Emily Cullen
Arlen House 2013
ISBN 978-1-85132-079-0 (paperback)
This is Emily Cullen’s second collection: her first was No Vague Utopia (Ainnir Publishing, 2003). This new volume, therefore, contains the work of a decade: 84 poems, of which three are in Irish. Emily was born in Ireland and is a musician and scholar; she now lives with her husband and son in Melbourne. The title comes from one of the lyrics in this collection (‘Ode to Lost Poems’):
Just as Dante divines:
we hover between
angels and animals…
The truth of the epigraph is found in the poems themselves – themes of the flesh and the spirit.
There are (to make a very broad distinction) poets of the inward and the outward eye: those whose subject is themselves – the mystery of their beings and their relationships to the world – and those whose subject is the wider world itself. Emily Cullen has something of both. Much of this collection has as its theme the personal, immediate, emotional response of the classic lyric – poetry of motherhood, conjugal love, family. The collection is structured in such a way that the reader advances from the introspective to the public world, finishing (like the migrant herself) in Australia, though in a progression which is semi-linear, almost circular, encompassing all the experience of importance to the poet: responsibility for and delight in another, the everyday disorder of parenthood, the landscapes of nature and the mind:
A mother now,
my furniture’s dented,
beads are scattered… (‘A Mother Now’)
Here we have an essentially narrative voice, a recounting of stories – an alternative to that other (often academic) sensibility which makes itself known in a broken, allusive style, the angled, elliptical image. This approach has its place and its moment, but the poetry of narrative is older, and (one suspects) will never die.
The public poet shows herself at home in a genre with a long Hibernian lineage: satire, a spirited blow struck at social and literary expectations.
You urge me to write
of that grittier life –
some dirty realist doggerel
of doggone streets of grime, –
tie a tourniquet round my arm,
shot up with anti-anodyne. (‘Rap Riposte’)
These lines illustrate as well as any the poet’s technical inventory, effectively used and including the (perhaps unfashionable) devices of rhyme and assonance. They are integral to the dance of the rhythm, to the sharpening of satire or reflection.
My dreams are latticed
with blue lace agate –
crusted with rocks,
tumbled and polished;
minerals deeply deposited. (‘Rocks and Soft Places’)
The poems in Irish illustrate the directness of the language, its peculiar music, its power to evoke a history which seldom finds a voice in English. The best of them, in its economy and tenderness, is ‘Macasamhail’ (‘Likeness’):
A chomhthaistealaí
cuireann tú ina luí
ar m’intinn
gur féidir mo scíth
a ligint
is beidh réiteach
ar gach scéal,
faoiseamh
ó chuile imní.
(Fellow wayfarer, you impressed on my mind that it was possible for me to rest; everything will have its solution, there will be relief from every anxiety.)

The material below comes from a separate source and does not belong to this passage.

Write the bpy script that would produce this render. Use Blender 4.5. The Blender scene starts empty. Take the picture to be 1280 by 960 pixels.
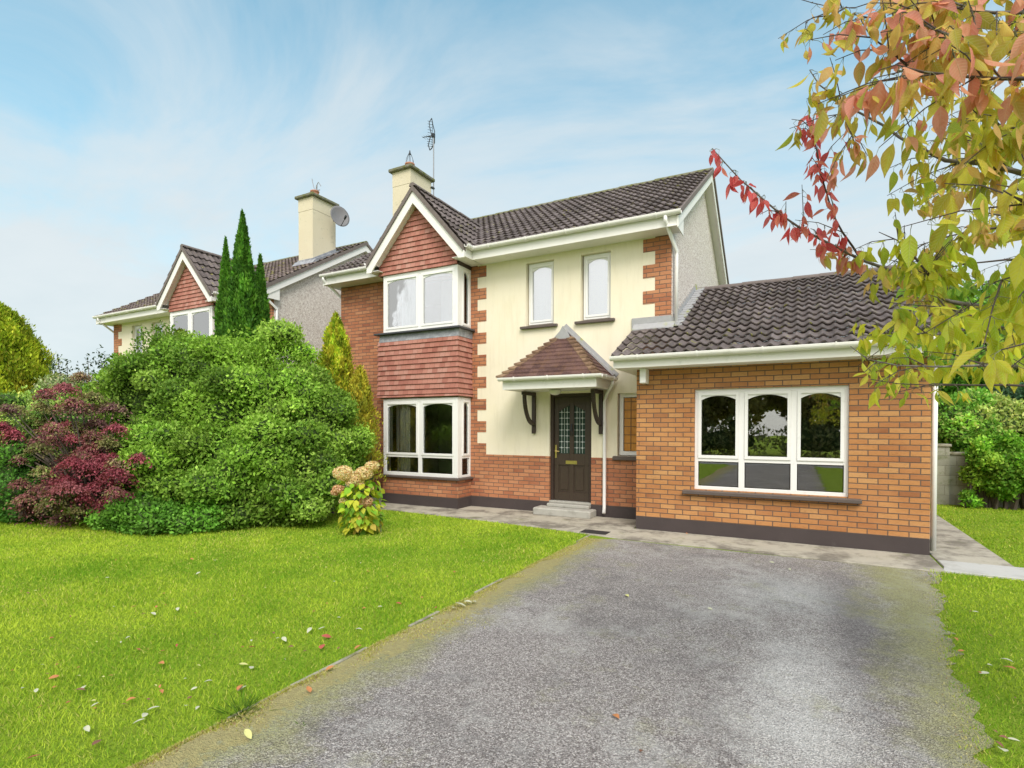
import bpy, math, random
import numpy as np
from mathutils import Vector
random.seed(7); RNG=np.random.default_rng(11)
D=bpy.data; SC=bpy.context.scene; COL=SC.collection
rad=math.radians
# ------------------------------------------------------------------ camera numbers (fitted to the house geometry)
CF,CCY,CTH,CH,CRO,CPI=674.529,542.303,rad(28.132),1.705,rad(-.141),rad(-.667)
cs,sn=math.cos(CTH),math.sin(CTH)
def at(px,py,d):      # a direction seen by the camera, taken to depth d: used only to find where real things stand
    u=(px-640)/CF; v=-(py-CCY)/CF+math.tan(CPI)
    xc=u*d
    return Vector((cs*xc-sn*d, sn*xc+cs*d, CH+v*d))
def depth(x,y): return -sn*x+cs*y
# ------------------------------------------------------------------ materials
MATS={}
class N:
    def __init__(s,mat):
        s.t=mat.node_tree; s.t.nodes.clear()
    def n(s,typ,**k):
        nd=s.t.nodes.new(typ)
        ins=k.pop('i',{})
        for a,b in k.items(): setattr(nd,a,b)
        for a,b in ins.items():
            if isinstance(b,bpy.types.NodeSocket): s.t.links.new(b,nd.inputs[a])
            else: nd.inputs[a].default_value=b
        return nd
    def m(s,op,a,b=None,c=None,clamp=False):
        nd=s.t.nodes.new('ShaderNodeMath'); nd.operation=op; nd.use_clamp=clamp
        for k,x in enumerate((a,b,c)):
            if x is None: continue
            if isinstance(x,bpy.types.NodeSocket): s.t.links.new(x,nd.inputs[k])
            else: nd.inputs[k].default_value=x
        return nd.outputs[0]
    def mix(s,f,a,b,mode='MIX'):
        nd=s.t.nodes.new('ShaderNodeMix'); nd.data_type='RGBA'; nd.blend_type=mode
        for k,x in ((0,f),(6,a),(7,b)):
            if isinstance(x,bpy.types.NodeSocket): s.t.links.new(x,nd.inputs[k])
            else: nd.inputs[k].default_value=(x if k==0 else (*x,1) if len(x)==3 else x)
        return nd.outputs[2]
    def noise(s,scale,vec=None,detail=4,rough=.55,out=0,dist=0):
        nd=s.t.nodes.new('ShaderNodeTexNoise'); nd.inputs['Scale'].default_value=scale; nd.inputs['Detail'].default_value=detail
        nd.inputs['Roughness'].default_value=rough; nd.inputs['Distortion'].default_value=dist
        s.t.links.new(vec if vec else s.obj(),nd.inputs['Vector']); return nd.outputs[out]
    def obj(s):
        if not hasattr(s,'_o'): s._o=s.t.nodes.new('ShaderNodeTexCoord')
        return s._o.outputs['Object']
    def uv(s):
        s.obj(); return s._o.outputs['UV']
    def ramp(s,f,pts,interp='LINEAR'):
        nd=s.t.nodes.new('ShaderNodeValToRGB'); nd.color_ramp.interpolation=interp
        e=nd.color_ramp.elements
        while len(e)<len(pts): e.new(.5)
        for k,(p,c) in enumerate(pts):
            e[k].position=p; e[k].color=(*c,1) if len(c)==3 else c
        s.t.links.new(f,nd.inputs[0]); return nd.outputs[0]
    def sep(s,v):
        nd=s.t.nodes.new('ShaderNodeSeparateXYZ'); s.t.links.new(v,nd.inputs[0]); return nd.outputs
    def comb(s,x,y,z=0):
        nd=s.t.nodes.new('ShaderNodeCombineXYZ')
        for k,q in enumerate((x,y,z)):
            if isinstance(q,bpy.types.NodeSocket): s.t.links.new(q,nd.inputs[k])
            else: nd.inputs[k].default_value=q
        return nd.outputs[0]
    def wn(s,v,out=0):
        nd=s.t.nodes.new('ShaderNodeTexWhiteNoise'); nd.noise_dimensions='3D'; s.t.links.new(v,nd.inputs['Vector']); return nd.outputs[out]
    def bump(s,h,strength=.5,dist=.01,nrm=None):
        nd=s.t.nodes.new('ShaderNodeBump'); nd.inputs['Strength'].default_value=strength; nd.inputs['Distance'].default_value=dist
        s.t.links.new(h,nd.inputs['Height'])
        if nrm: s.t.links.new(nrm,nd.inputs['Normal'])
        return nd.outputs[0]
    def out(s,sh):
        o=s.t.nodes.new('ShaderNodeOutputMaterial'); s.t.links.new(sh,o.inputs['Surface'])
    def bsdf(s,col,rough=.7,nrm=None,metal=0,spec=.5,out=True):
        b=s.t.nodes.new('ShaderNodeBsdfPrincipled')
        for k,x in (('Base Color',col),('Roughness',rough),('Normal',nrm),('Metallic',metal),('Specular IOR Level',spec)):
            if x is None: continue
            if isinstance(x,bpy.types.NodeSocket): s.t.links.new(x,b.inputs[k])
            else: b.inputs[k].default_value=(*x,1) if isinstance(x,tuple) and len(x)==3 else x
        if out: s.out(b.outputs[0])
        return b.outputs[0]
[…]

These poems suffer from the occasional typo, a flaw which will, one hopes, be absent from the collection of Irish-language poems which this poet is clearly capable of producing and which would be a welcome addition to this country’s small but growing literature in Irish.
All poets, all poems have a context. In the old world of Gaelic civilisation, centred in fields and castles, the work of formal, official poetic utterance was left to men; to women was left the passionate, popular lament, the lullaby and sometimes the love song. The world changed, and changed again: now the poet is urban, sometimes bilingual and more often than not a woman. Emily Cullen has brought with her to Australia a new Ireland, but one conscious of its past: her new land is the richer for it.